The company remained upbeat about achieving its growth plans and gathered steam by successfully closing multiple deals in 2018:

  • In September 2018, ENGIE and French infrastructure and investment firm STOA announced a 50:50 JV to build wind power projects in India. The JV has set a goal of establishing over 2GW of wind power capacity over the next five years. The partnership’s scope includes developing both onshore and offshore wind projects.
  • In November 2018, Engie Laborelec, the utilities division of Engie, announced a partnership with Tata Consultancy Services to develop cyber security products and services for power utilities and critical energy infrastructure.
  • In November 2018, Engie diversified its expansion plan by acquiring a controlling stake in Simpa Energy India, a leading solar provider in rural areas of Uttar Pradesh, Bihar and Odisha. Through this acquisition, the company is reinforcing its commitment towards decentralized renewable energy to support India’s rapid transition to clean energy. Engie India plans to leverage Simpa’s innovative solar home solutions with a pay-as-you-go pricing model for households and small businesses in rural India.

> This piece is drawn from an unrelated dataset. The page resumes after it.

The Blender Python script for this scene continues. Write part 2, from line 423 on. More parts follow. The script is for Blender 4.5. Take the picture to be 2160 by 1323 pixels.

Engie has been actively increasing its investments and offerings to support renewable energy in India. The latest acquisitions are in line with the company’s strategy to expand its geographic presence and garnering the right opportunity at the right time in this bullish Indian power market. The company’s inorganic growth plan continues to look for sound and promising opportunities if they make good business sense.